__WHAT IS EXPECTED__: Output, word for word, every line from the start of the listing down to and including the line that contains "for x, y in"; include nothing else.

__STORED RECORDS__:
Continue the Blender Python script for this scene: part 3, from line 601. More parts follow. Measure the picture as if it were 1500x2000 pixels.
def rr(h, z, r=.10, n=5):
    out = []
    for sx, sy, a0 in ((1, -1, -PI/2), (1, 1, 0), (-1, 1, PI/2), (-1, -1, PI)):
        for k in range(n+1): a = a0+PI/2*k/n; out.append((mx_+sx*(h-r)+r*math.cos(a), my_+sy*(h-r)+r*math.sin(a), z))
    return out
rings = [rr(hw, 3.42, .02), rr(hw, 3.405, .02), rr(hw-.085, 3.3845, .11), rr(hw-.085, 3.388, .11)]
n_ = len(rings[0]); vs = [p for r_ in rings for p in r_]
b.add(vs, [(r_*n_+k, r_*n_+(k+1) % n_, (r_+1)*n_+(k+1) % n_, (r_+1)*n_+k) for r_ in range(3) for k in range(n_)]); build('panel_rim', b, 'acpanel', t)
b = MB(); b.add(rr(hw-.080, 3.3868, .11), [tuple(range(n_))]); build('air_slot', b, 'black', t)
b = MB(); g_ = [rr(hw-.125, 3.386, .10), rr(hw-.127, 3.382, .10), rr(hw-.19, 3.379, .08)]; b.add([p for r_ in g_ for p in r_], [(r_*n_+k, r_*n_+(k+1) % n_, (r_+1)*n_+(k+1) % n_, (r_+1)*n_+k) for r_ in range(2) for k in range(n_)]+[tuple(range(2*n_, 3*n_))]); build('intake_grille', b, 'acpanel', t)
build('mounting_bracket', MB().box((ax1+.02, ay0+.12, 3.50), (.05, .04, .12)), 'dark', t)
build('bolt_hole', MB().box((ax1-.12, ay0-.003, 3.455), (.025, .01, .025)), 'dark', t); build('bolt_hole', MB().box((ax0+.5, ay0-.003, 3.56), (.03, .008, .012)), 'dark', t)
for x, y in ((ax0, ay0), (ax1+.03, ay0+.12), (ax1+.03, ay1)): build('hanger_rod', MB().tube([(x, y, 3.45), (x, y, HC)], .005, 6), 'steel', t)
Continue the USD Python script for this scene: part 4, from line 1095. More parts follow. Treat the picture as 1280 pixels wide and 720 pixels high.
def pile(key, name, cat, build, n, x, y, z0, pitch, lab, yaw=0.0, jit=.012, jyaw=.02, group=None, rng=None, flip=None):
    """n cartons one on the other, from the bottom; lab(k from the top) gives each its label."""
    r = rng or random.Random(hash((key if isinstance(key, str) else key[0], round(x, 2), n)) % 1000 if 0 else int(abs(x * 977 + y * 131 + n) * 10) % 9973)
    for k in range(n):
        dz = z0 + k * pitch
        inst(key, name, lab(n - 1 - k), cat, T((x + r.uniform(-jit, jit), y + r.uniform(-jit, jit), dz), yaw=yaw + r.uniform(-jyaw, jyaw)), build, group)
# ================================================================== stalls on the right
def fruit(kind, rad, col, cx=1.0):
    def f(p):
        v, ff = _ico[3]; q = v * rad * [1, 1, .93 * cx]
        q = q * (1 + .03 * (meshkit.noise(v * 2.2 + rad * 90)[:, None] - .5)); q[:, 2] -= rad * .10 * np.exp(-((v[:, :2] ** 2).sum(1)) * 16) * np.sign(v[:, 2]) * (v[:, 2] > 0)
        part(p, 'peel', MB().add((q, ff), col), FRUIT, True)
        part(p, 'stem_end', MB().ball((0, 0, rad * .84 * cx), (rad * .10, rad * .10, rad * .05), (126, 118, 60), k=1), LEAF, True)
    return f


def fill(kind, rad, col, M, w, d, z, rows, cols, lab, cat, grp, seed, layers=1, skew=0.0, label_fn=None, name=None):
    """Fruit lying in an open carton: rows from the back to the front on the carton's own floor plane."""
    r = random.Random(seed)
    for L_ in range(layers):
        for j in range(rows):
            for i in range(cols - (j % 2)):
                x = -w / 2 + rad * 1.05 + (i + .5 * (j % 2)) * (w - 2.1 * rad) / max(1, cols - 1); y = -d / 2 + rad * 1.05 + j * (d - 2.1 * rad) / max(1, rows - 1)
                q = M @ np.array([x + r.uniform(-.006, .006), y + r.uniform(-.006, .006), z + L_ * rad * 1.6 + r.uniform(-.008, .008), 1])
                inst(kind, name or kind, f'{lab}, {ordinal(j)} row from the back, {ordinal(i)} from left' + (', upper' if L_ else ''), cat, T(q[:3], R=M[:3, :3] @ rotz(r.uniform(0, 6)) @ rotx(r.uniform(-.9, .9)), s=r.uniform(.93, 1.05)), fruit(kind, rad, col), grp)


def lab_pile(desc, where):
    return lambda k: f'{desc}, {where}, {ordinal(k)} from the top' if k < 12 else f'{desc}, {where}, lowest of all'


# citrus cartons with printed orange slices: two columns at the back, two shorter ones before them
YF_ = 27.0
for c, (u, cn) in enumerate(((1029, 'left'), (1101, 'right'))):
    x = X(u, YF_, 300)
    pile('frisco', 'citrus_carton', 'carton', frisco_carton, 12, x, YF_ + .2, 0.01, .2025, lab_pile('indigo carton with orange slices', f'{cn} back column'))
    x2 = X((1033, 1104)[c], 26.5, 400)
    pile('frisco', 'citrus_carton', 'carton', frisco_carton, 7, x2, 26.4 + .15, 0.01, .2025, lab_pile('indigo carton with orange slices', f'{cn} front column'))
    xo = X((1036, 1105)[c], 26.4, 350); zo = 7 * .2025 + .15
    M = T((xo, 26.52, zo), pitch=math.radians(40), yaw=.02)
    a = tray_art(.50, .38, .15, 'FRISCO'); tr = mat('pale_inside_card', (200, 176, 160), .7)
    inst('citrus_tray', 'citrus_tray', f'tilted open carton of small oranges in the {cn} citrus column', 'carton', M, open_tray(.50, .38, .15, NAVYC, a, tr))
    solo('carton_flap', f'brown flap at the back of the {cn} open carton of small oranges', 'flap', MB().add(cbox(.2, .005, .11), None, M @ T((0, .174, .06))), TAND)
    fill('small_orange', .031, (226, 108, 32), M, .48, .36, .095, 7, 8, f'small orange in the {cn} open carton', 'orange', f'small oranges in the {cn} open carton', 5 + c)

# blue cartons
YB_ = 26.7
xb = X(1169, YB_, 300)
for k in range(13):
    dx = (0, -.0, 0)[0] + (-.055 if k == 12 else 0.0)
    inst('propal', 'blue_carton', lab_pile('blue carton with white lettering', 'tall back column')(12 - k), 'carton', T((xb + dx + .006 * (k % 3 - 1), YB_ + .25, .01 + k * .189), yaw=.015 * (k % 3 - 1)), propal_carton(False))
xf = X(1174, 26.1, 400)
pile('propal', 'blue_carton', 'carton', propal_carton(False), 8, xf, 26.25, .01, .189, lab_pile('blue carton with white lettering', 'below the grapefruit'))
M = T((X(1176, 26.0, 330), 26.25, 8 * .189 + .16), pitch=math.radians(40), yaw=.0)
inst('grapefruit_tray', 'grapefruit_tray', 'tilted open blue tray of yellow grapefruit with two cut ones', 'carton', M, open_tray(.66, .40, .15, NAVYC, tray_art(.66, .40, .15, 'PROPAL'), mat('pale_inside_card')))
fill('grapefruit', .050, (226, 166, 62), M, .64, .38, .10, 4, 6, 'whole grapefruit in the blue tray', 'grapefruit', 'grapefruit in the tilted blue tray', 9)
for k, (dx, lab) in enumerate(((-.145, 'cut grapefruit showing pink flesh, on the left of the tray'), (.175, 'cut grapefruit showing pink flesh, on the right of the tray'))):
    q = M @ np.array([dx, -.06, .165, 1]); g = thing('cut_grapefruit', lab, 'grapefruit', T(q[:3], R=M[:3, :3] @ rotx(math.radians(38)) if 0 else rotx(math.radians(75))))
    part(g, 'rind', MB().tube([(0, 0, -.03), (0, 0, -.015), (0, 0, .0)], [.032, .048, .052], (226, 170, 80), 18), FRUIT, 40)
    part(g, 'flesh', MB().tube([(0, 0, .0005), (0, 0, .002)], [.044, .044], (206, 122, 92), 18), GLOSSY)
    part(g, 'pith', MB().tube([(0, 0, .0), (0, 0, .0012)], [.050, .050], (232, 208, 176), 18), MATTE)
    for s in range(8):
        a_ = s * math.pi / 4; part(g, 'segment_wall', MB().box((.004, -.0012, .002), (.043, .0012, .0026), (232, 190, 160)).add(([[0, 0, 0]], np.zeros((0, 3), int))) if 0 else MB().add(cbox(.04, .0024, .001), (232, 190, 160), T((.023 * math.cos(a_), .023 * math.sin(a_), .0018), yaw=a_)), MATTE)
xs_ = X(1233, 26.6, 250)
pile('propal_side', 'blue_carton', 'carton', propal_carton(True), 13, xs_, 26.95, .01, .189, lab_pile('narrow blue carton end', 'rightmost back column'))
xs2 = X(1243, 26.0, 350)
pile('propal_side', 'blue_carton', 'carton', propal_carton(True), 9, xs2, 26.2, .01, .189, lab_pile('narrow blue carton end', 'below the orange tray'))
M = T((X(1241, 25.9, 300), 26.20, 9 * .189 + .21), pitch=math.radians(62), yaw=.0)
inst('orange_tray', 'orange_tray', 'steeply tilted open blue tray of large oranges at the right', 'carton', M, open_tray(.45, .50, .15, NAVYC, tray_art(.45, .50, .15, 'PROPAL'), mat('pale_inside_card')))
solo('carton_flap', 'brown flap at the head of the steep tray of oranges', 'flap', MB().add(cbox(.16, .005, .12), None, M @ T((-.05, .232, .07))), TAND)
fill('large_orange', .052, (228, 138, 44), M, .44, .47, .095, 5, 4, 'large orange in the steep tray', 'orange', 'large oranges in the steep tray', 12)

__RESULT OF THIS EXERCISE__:
Continue the Blender Python script for this scene: part 3, from line 601. More parts follow. Measure the picture as if it were 1500x2000 pixels.
def rr(h, z, r=.10, n=5):
    out = []
    for sx, sy, a0 in ((1, -1, -PI/2), (1, 1, 0), (-1, 1, PI/2), (-1, -1, PI)):
        for k in range(n+1): a = a0+PI/2*k/n; out.append((mx_+sx*(h-r)+r*math.cos(a), my_+sy*(h-r)+r*math.sin(a), z))
    return out
rings = [rr(hw, 3.42, .02), rr(hw, 3.405, .02), rr(hw-.085, 3.3845, .11), rr(hw-.085, 3.388, .11)]
n_ = len(rings[0]); vs = [p for r_ in rings for p in r_]
b.add(vs, [(r_*n_+k, r_*n_+(k+1) % n_, (r_+1)*n_+(k+1) % n_, (r_+1)*n_+k) for r_ in range(3) for k in range(n_)]); build('panel_rim', b, 'acpanel', t)
b = MB(); b.add(rr(hw-.080, 3.3868, .11), [tuple(range(n_))]); build('air_slot', b, 'black', t)
b = MB(); g_ = [rr(hw-.125, 3.386, .10), rr(hw-.127, 3.382, .10), rr(hw-.19, 3.379, .08)]; b.add([p for r_ in g_ for p in r_], [(r_*n_+k, r_*n_+(k+1) % n_, (r_+1)*n_+(k+1) % n_, (r_+1)*n_+k) for r_ in range(2) for k in range(n_)]+[tuple(range(2*n_, 3*n_))]); build('intake_grille', b, 'acpanel', t)
build('mounting_bracket', MB().box((ax1+.02, ay0+.12, 3.50), (.05, .04, .12)), 'dark', t)
build('bolt_hole', MB().box((ax1-.12, ay0-.003, 3.455), (.025, .01, .025)), 'dark', t); build('bolt_hole', MB().box((ax0+.5, ay0-.003, 3.56), (.03, .008, .012)), 'dark', t)
for x, y in ((ax0, ay0), (ax1+.03, ay0+.12), (ax1+.03, ay1)): build('hanger_rod', MB().tube([(x, y, 3.45), (x, y, HC)], .005, 6), 'steel', t)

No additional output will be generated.